John 20:19-23.   The first day of week after the crucifixion was Easter Sunday, the same day that John the Evangelist, the author of this Sunday’ gospel, marks as Pentecost, thus differing from the other three gospels writers.  Perhaps it is only that his recall of events was different, leaving our humanness as the reason for the discrepancy.  Nevertheless, John speaks of the locked doors and the fear of the apostles in contrast to the divine capacity of Jesus to pass through locked doors and to bring peace to the fear-filled disciples.  He shows the disciples his hands and his side that had been pierced as proof that he is the risen Jesus and not a ghost or an impostor.  Then Jesus commissions them to go as he had gone out to convert the people.  Next he immediately empowers the disciples by giving them the Holy Spirit so to enable them to accomplish the commission he has just given them.  He next gives them the power to open the gates of heaven through the forgiveness of sins or to keep the gates shut to those whose sins are retained.  Now the gates are opened by a life lived in Christ or retained locked by a life that shuts out Christ.  The power that Jesus had exercised to open locked doors or to keep them shut is given to the disciples and their successors.  The Holy Spirit works through the Church, the followers of Christ, to enable us through the centuries to become holy and so to enter into heaven.

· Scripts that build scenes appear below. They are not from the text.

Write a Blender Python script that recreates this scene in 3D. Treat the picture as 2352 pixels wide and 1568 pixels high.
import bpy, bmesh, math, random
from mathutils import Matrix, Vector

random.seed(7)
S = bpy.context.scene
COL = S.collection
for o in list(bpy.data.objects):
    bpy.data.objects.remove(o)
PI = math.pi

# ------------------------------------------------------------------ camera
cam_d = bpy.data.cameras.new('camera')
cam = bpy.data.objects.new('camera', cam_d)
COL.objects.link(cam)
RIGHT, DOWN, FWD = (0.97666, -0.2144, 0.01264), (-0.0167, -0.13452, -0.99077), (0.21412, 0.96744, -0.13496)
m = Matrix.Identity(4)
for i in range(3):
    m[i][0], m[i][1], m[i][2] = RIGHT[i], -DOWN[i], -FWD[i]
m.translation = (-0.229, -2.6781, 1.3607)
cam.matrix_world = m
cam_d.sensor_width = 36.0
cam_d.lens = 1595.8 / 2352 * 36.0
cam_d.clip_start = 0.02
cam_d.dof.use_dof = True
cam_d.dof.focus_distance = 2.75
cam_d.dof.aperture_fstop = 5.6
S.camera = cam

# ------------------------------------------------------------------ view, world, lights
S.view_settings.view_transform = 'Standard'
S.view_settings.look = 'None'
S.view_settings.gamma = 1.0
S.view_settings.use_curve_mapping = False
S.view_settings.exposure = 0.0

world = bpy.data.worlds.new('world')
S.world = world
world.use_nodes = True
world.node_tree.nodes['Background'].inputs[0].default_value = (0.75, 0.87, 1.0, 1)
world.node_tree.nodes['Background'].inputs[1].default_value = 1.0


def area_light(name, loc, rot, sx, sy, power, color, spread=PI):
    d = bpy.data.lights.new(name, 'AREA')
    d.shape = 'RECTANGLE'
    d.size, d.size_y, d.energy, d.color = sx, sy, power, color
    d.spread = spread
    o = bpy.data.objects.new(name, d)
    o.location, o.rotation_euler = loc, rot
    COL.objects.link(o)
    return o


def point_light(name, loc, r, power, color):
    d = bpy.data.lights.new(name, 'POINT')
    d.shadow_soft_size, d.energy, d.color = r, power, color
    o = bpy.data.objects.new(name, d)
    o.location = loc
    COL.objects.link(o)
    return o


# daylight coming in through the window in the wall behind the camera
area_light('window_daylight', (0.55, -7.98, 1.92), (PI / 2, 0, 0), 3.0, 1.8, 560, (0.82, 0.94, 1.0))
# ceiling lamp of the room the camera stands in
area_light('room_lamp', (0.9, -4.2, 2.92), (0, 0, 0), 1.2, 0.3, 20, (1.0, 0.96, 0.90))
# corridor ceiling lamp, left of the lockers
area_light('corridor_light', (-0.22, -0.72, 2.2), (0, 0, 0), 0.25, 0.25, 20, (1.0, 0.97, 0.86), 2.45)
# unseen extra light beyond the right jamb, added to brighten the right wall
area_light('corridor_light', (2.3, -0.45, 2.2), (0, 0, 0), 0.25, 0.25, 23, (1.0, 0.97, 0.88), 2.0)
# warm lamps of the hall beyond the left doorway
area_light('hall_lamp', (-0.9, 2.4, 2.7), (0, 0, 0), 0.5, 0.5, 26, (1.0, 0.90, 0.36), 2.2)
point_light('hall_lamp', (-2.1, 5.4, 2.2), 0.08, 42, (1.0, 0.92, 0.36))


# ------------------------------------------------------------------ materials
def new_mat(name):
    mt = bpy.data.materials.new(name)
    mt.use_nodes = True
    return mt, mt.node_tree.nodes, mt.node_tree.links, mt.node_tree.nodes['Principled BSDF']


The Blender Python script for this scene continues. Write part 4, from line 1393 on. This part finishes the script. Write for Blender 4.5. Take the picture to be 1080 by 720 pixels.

1 Corinthians 12:3b-7, 12-13.  “Brothers and sisters: No one can say, ‘Jesus is Lord,’ except by the Holy Spirit.” (Please also read Matthew 16:15-16)  In other words, God enables us to declare the truth.  I personally believe that God and only God is the source of ALL goodness.  Even when a person is agnostic or hates God, if they do any good that is truly good, God is the root source of that goodness that they have just done without them knowing that it was God who enabled them to do good. There can be no goodness in this universe unless that good work has God as the one who empowered it to be.  “There are different workings but the same God who produces all of them in everyone.  To each individual the manifestation of the Spirit is given for some benefit.”  When we live in union with the Holy Spirit, the Spirit often uses us as his visible instrument in this world to do his work.  If what we do is good, the radical or root source of that goodness is the Spirit who is working through us.  “We were all given to drink of one Spirit.”   The Spirit pours himself into us, the vessels who choose to be open to him, so that the life and gifts we have are from him to build the Church.  In as much as we have chosen to be the instruments of the Spirit without whom we could do nothing good, we deserve a small portion of the credit.  However, by far the credit belongs to the Spirit.